Vous seriez aussi surpris de voir combien, quand c’est une femme qui parle, le parti en face cahute, fait du bruit, fait des mimiques. Ce sont toutes des techniques d’intimidation. On a eu aussi le caquètement de M. Barrette. Dans les faits, ça arrive souvent ce genre de choses, même si ça ne sort pas souvent dans les nouvelles.
 

Crédit : Huffington Post
Diriez-vous que c’est plus difficile pour une femme que pour un homme de faire sa place en politique?

Pour n’importe quelle femme qui arrive à l’Assemblée nationale, pour arriver à faire notre place, ce n’est jamais facile. Encore aujourd’hui, il y a trop de propos de mononcle. Genre, « Ouin, t’as mis ton beau décolleté aujourd’hui! ». Ce sont des éléments de banalisation.

Juste quand une femme dit : « Hey, je ne veux pas que tu me parles comme ça, je n’aime pas ça »,  les gens autour vont dire « Ben voyons, t’es ben susceptible, tu sais ben comment il est! ». C’est ce genre de banalisation à laquelle on réfère quand on parle de culture du viol. Ça finit par faire qu’il y a des gens qui se sentent légitimes d’écrire sur un  mur qu’on peut violer une leader politique pour qu’elle se taise et retourne chez elle.

De quelle façon prévoyez-vous combattre concrètement cette culture du viol? Parce que c’est ancré dans la culture populaire depuis des siècles…

Je vous dirais même depuis des millénaires! C’est ça le paradoxe : on s’élève très rapidement contre plein de choses, comme les musulmans, mais allez à la Cage aux Sports un soir de hockey faire taire les propos sexistes… on ne peut pas fermer tous les endroits où il y en a!

Alors comment on en arrive à faire ça? Essentiellement, c’est au moyen de l’éducation, on n’a pas le choix. Vous savez, ça fait maintenant 11-12 ans qu'au Québec, il n’y a plus de cours de sexualité. Mais ce qu’on a entendu lors de la commission sur les agressions sexuelles, c’est aussi l’urgence de remettre sur pied les activités d’éveil aux relations saines et égalitaires à partir de la garderie : Mon corps c’est mon corps, ce n’est pas le tien.
 

Crédit : Mon corps, c’est mon corps (ce n’est pas le tien)/YouTube
Il y a des choses qu’on peut enseigner dès ce moment et ensuite, il y a un travail constant de réagir. Je ne regarde que ce qui s’est passé l’automne dernier avec #AgressionNonDénoncée, ce qui s’est passé au Parlement d’Ottawa.
 
Les femmes de l’Assemblée nationale se sont posé la question : « On a tu une politique contre le harcèlement sexuel ici? ». La réponse était non.

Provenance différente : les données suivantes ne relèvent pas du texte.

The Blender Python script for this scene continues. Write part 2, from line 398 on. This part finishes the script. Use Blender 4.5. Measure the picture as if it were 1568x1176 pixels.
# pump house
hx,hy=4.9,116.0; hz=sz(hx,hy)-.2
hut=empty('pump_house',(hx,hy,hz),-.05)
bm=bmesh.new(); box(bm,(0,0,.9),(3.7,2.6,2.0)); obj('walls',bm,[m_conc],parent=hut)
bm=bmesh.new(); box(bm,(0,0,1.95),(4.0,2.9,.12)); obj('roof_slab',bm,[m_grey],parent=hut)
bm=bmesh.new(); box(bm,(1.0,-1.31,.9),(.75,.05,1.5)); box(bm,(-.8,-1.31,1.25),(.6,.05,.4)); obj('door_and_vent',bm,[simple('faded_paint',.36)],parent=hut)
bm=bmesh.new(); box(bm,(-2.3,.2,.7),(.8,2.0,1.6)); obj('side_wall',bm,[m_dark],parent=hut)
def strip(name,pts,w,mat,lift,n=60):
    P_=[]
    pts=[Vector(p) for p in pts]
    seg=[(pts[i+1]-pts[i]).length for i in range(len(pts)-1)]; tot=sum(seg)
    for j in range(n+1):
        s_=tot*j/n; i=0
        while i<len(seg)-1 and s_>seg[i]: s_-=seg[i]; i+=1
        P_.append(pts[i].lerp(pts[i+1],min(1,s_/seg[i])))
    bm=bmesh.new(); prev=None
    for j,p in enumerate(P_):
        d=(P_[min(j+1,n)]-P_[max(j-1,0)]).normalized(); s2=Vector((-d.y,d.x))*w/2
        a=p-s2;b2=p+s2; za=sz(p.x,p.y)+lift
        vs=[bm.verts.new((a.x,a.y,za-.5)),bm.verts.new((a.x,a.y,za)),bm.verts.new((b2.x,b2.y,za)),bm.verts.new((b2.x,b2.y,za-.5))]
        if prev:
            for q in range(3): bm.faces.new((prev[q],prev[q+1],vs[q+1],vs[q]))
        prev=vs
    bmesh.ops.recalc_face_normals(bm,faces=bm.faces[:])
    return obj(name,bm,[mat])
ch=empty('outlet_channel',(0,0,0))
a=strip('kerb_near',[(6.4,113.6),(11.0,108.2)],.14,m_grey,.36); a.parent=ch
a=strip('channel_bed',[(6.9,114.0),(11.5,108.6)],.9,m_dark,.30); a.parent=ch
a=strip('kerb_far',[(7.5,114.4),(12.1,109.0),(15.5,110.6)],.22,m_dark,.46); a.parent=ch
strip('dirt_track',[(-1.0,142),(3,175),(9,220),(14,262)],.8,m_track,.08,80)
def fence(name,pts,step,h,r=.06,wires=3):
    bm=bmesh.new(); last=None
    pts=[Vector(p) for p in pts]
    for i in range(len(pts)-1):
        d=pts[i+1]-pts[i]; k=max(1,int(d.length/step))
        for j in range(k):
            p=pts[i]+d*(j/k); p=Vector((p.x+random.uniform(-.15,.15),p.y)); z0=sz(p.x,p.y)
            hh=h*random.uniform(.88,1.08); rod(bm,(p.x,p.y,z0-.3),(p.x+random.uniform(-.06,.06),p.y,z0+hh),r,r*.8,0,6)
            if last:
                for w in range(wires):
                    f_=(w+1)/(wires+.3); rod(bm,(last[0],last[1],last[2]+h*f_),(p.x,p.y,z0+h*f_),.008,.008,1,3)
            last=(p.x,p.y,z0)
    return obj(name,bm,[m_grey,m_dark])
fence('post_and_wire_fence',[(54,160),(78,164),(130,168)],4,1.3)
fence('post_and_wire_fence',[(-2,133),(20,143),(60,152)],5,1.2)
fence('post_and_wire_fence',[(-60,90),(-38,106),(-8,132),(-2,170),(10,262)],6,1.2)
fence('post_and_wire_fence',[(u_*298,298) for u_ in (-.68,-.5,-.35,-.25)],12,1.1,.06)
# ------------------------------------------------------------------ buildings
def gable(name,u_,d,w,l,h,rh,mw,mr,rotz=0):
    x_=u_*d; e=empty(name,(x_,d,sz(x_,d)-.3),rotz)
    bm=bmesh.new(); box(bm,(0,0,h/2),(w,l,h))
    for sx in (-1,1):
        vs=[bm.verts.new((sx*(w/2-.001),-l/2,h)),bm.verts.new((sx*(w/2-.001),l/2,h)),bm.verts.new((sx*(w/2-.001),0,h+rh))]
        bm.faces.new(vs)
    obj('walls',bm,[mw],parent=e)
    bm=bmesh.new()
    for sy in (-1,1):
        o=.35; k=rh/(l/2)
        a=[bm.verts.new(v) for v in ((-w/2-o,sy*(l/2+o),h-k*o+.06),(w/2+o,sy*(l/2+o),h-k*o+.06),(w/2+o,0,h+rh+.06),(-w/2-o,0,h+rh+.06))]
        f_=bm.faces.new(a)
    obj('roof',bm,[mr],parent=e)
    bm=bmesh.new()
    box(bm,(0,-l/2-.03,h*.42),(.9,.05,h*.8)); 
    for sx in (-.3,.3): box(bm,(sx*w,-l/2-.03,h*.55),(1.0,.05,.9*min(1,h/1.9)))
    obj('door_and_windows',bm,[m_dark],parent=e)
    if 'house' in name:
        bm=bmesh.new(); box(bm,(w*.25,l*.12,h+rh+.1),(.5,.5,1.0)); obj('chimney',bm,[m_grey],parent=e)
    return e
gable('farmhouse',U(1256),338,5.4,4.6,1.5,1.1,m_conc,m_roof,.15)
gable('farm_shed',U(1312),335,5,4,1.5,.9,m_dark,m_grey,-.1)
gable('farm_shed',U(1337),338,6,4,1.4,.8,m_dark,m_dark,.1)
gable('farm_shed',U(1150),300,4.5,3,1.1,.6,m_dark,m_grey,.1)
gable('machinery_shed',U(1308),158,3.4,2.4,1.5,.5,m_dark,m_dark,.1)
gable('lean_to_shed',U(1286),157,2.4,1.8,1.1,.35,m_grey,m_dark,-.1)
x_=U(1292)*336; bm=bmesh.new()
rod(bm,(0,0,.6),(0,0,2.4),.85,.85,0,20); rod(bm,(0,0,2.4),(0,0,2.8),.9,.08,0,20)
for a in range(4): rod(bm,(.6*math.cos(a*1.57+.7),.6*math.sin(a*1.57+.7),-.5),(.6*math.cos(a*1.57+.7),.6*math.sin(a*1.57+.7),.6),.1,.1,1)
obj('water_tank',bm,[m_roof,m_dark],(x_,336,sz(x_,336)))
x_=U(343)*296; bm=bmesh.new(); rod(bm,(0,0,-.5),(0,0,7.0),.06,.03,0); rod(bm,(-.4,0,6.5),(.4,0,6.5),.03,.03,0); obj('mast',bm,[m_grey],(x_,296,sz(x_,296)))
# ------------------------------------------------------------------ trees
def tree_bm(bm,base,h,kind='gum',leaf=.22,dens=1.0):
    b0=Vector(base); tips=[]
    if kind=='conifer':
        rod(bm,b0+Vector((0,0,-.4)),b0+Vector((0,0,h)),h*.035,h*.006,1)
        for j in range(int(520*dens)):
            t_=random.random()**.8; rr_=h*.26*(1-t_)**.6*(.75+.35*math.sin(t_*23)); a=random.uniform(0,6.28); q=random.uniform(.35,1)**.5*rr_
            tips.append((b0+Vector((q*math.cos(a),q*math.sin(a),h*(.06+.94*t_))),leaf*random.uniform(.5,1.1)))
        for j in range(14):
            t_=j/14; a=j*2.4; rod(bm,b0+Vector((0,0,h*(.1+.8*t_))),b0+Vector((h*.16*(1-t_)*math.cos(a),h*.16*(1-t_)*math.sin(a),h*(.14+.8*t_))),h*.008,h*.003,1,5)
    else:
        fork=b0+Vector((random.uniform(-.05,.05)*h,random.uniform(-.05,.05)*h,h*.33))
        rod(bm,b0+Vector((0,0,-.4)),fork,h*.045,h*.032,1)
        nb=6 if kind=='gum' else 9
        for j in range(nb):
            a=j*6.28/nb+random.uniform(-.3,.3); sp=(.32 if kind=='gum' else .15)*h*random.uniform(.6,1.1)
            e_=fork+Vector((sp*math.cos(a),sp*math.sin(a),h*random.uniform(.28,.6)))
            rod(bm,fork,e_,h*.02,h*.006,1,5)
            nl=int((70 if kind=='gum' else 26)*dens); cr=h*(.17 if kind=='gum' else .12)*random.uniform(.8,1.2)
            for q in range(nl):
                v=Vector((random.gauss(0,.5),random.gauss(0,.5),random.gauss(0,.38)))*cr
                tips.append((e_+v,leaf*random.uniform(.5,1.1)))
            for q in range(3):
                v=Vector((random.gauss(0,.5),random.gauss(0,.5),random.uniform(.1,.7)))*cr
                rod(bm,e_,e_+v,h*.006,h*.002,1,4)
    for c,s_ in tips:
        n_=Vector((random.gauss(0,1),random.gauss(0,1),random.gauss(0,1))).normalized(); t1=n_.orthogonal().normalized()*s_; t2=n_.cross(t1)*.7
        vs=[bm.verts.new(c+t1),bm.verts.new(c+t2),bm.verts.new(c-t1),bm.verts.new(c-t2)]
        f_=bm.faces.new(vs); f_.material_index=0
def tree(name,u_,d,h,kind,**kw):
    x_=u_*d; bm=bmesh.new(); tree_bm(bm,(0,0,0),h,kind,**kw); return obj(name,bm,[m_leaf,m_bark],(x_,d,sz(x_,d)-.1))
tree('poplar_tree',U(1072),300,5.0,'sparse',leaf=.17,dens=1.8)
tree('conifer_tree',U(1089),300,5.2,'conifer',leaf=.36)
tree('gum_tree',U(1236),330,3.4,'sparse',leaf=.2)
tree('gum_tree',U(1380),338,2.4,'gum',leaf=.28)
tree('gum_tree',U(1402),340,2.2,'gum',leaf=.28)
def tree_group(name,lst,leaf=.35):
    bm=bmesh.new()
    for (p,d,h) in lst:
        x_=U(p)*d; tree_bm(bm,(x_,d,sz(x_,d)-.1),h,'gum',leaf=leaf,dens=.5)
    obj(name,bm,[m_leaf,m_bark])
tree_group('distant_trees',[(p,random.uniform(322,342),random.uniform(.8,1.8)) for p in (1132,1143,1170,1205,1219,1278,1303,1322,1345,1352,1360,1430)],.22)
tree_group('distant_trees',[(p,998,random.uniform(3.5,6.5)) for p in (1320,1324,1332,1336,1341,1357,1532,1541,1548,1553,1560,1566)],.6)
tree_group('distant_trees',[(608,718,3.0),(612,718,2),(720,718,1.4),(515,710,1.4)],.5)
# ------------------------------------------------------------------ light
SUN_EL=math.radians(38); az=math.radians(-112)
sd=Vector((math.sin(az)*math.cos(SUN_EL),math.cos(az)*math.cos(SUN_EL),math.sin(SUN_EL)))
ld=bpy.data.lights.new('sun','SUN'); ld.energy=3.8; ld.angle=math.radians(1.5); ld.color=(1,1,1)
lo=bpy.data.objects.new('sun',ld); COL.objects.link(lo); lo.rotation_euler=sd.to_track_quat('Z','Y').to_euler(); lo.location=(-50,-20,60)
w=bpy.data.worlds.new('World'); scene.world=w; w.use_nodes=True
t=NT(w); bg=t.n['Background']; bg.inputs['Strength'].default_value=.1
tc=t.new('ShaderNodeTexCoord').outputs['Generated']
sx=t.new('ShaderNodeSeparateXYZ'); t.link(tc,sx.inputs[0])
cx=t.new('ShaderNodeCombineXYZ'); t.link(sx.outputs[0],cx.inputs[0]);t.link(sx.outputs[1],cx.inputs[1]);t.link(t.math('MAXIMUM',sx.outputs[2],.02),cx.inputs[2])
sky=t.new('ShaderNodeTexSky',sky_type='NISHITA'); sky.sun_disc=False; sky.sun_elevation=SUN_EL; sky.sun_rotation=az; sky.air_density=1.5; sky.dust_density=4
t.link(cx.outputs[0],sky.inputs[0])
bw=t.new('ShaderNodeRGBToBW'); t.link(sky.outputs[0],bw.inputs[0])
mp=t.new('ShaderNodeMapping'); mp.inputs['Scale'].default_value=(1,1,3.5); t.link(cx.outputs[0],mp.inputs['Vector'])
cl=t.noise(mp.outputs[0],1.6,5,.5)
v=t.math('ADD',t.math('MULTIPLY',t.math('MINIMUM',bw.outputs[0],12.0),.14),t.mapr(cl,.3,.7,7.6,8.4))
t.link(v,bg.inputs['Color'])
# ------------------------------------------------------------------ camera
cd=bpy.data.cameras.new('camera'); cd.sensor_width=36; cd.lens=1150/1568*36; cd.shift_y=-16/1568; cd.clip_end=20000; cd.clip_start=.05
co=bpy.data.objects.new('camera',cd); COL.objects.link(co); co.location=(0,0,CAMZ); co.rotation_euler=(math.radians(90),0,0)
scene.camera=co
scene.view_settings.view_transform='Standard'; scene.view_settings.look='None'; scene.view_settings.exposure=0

Alors, on s’est mises au boulot et d’ici 1 mois et demi, on devrait être capable de déposer une politique de harcèlement à l’intérieur de l’Assemblée nationale.

Parce que non, même les députés ne sont pas autorisés à passer des commentaires sur une jeune attachée politique, une jeune page, ou même sur le personnel de l’Assemblée nationale. Je suis très heureuse de voir qu’au travers des partis, on en arrive à s’entendre sur une politique comme celle-là.

Si vous aviez la possibilité de retourner dans le passé, y a-t-il des choses que vous aimeriez dire à la jeune Manon Massé?

Manon Massé, c’est une guerrière de la paix depuis toujours, au sens où j’ai toujours refusé d’entrer dans l’industrie de la mode, du paraître. Ça aura pris 8 ans avant qu’on arrête de parler de ma moustache! 8 ans pendant lesquels j’apportais des contenus, proposais des projets de société, mais tout ce dont on parlait, c’était de ma moustache. C’est tu chiant ça?!
 

Crédit : Manon Massé/Facebook
 
Ce que je lui dirais, ce serait : « Ton chemin est bon, ne lâche pas. Tu n’auras pas la vie facile. Cela dit, entoure-toi et rappelle-toi pourquoi tu le fais. »

Et je le fais pour l’amour profond de mon peuple, des humains qui le composent peu importe leur âge, sexe, religion, origine. Je pense que tous les humains, on est nés égaux en droits et en dignité.